Нас было в труппе девяносто три человека, которые вместе с какими-то огрызками декораций и бутафорией занимали четыре вагона — из них один мягкий для солистов. Ввиду маленьких перегонов вагоны прицеплялись к первому попутному поезду, нередко товарному. При очень плохих делах или попадая в дыру, где на всех не хватало гостиниц, мы спокойно и неплохо жили в своих вагонах.
В июне мы на Северном Кавказе застали жестокую холеру. В Ростове, в Новочеркасске заболевало до трехсот-
<Стр. 310>
четырехсот человек в день. Хорошо известно, как при старом режиме «умели» бороться с эпидемиями, и мы не без основания боялись заболеваний. Однако, основательно пошумев на собрании, мы выяснили, что деваться многим некуда, и постановили не разъезжаться.
Бывший у многих бельмом на глазу мягкий вагон солистов был заменен жестким, чтобы и его можно было мыть кипятком, и было постановлено соблюдать строжайшую диету. Было запрещено даже руки мыть сырой водой. Ели мы только вареную пищу, избегали есть хлеб, по пятам ходили за теми, кого подозревали в легкомыслии и т. д. В результате у нас не было ни одного заболевания и мы оставались единственной ячейкой, которая функционировала без малейших потрясений. Когда мы выехали из полосы эпидемии, многие меланхолично спрашивали друг друга:
— А почему нельзя завести такую же дисциплину в спектакле?

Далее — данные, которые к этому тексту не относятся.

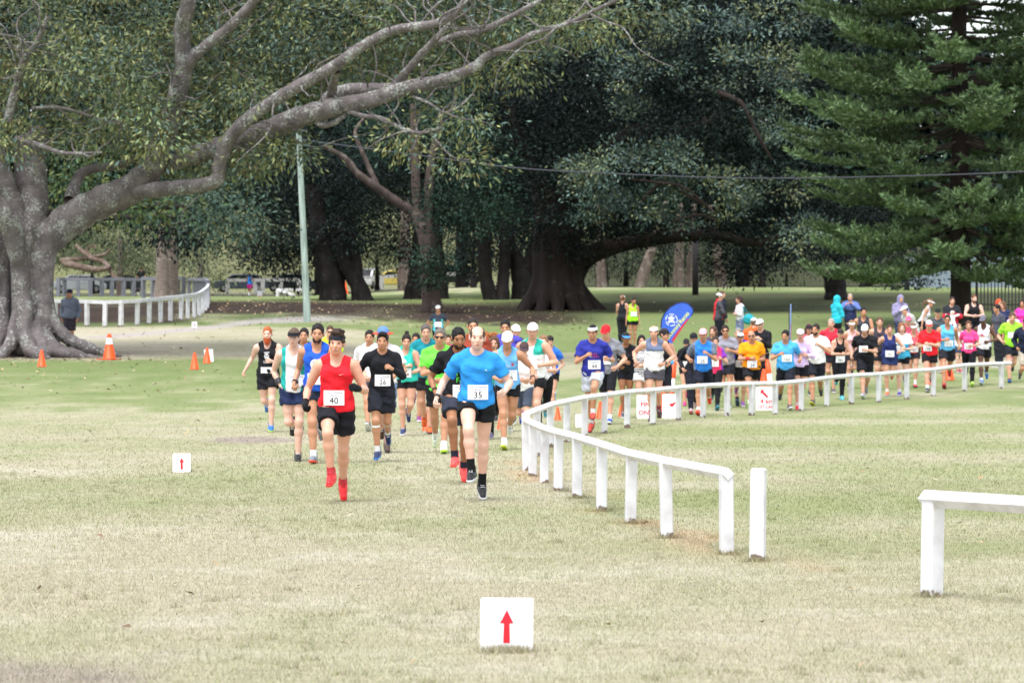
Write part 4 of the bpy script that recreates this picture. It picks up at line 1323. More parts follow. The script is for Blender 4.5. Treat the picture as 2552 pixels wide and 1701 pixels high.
def arrow_sign(label, px, d, w, h, yaw=0, tilt=.05, roll=0, arrow=1.0, name='arrow_sign'):
    x = (px - CX) * d / FPX
    root = empty(name, (x, d, float(gz(x, d)) - .004)); root.rotation_euler = (-tilt, roll, yaw)
    tag(root, label, 'sign', 'small course arrow signs')
    m = MB(); m.prism(rounded(w, h, w * .035), -.004, .004); m.build('board', BOARD, root, bevel=.001)
    for s in (-1, 1):
        mm = MB(); mm.tube([(s * w * .3, .008, -.12), (s * w * .3, .008, h * .55)], .004, 6); mm.build('stake', mat_plain('#9a9a9a', .4, .05, name='wire'), root)
    if arrow:
        a = arrow; cz = h * .475
        o = [(-.048 * a, 0), (.048 * a, 0)]
        k = h
        pts = [(-.062 * k, -.30 * k), (.062 * k, -.30 * k), (.052 * k, .055 * k), (.125 * k, .055 * k), (0, .30 * k), (-.125 * k, .055 * k), (-.052 * k, .055 * k)]
        m = MB(); m.prism([(x_ * a, z_ * a + cz) for x_, z_ in pts], -.0062, -.0045); m.build('arrow', RED, root)
    return root


arrow_sign('white square sign with red up arrow close to the camera', 1262, dist_of_row(1262, 1622), .285, .292, .05, .03, .012, 1.02)
arrow_sign('white square sign with red up arrow left of the runners', 453, dist_of_row(453, 1176), .222, .236, -.03, .03, -.01, 1.02)
arrow_sign('tiny white arrow sign at the far white fence', 484.5, 121, .19, .22, 0, .03, 0, 1.0)
arrow_sign('tilted blank white board behind an orange cone', 522, 95.8, .27, .36, .5, .1, -.06, 0)
arrow_sign('small white sign by the far path near the runner in pink shorts', 647, 238, .34, .46, 0, .05, 0, 0)
arrow_sign('plain white board behind the bend of the near fence', 1446, 60.5, .17, .24, .15, .03, 0, 0)
for px, d in ((648, 237),):
    x = (px - CX) * d / FPX
    m = MB(); m.box((-.14, -.1, -.05), (.14, .1, .1)); o = m.build('sandbag', mat_plain('#d8401c', .7, .1, name='bag'), None, bevel=.03)
    o.location = (x, d, float(gz(x, d))); tag(o, 'red sandbag at the foot of the far sign', 'sandbag')


def lettering(name, body, size, mat, parent, M, squash=1.0, bold=0.0):
    V, F = text_mesh(body, bold)
    P = [M @ Vector((v[0] * size * squash, 0, v[1] * size)) for v in V]
    m = MB(); m.add(P, F)
    me = bpy.data.meshes.new(name); me.from_pydata([tuple(p) for p in P], [], F); me.update()
    return link(name, me, mat, parent)


def big_sign(label, px, d, w, h, yaw, texts, tris=()):
    x = (px - CX) * d / FPX
    root = empty('event_sign', (x, d, float(gz(x, d)))); root.rotation_euler = (-.06, 0, yaw)
    tag(root, label, 'sign', 'event signs behind the fence')
    m = MB(); m.prism(rounded(w, h, .01), -.004, .004); m.build('board', BOARD, root)
    m = MB(); m.beam((-w * .4, .02, 0), (-w * .3, .3, 0.0), .03, .03); m.beam((-w * .3, .3, 0), (-w * .35, .02, h * .9), .03, .03); m.build('strut', mat_plain('#777777', .5, .1, name='steel2'), root)
    for body, size, tx, tz in texts:
        lettering('lettering', body, size, RED, root, Matrix.Translation((tx, -.007, tz)), 1.0, .02)
    for pts, mt in tris:
        m = MB(); m.prism(pts, -.0065, -.0045); m.build('print', mt, root)
    return root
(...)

Увы, это был голос вопиющего в пустыне...
Был я свидетелем и анекдотического случая, для того времени характерного.
В Симферополе мы играли в небольшом клубе, где не было ямы для оркестра. Ввиду малочисленности последнего дирижер держал струнный квинтет возле своего пульта, и контрабас со своим длинным грифом пришелся как раз против места губернатора.
В первом антракте «Демона» за кулисы влетает губернатор и трубным гласом обращается ко мне — Демону:
— Что это за порядки! Контрабас мешает мне смотреть! Кто виноват? Убрать немедленно!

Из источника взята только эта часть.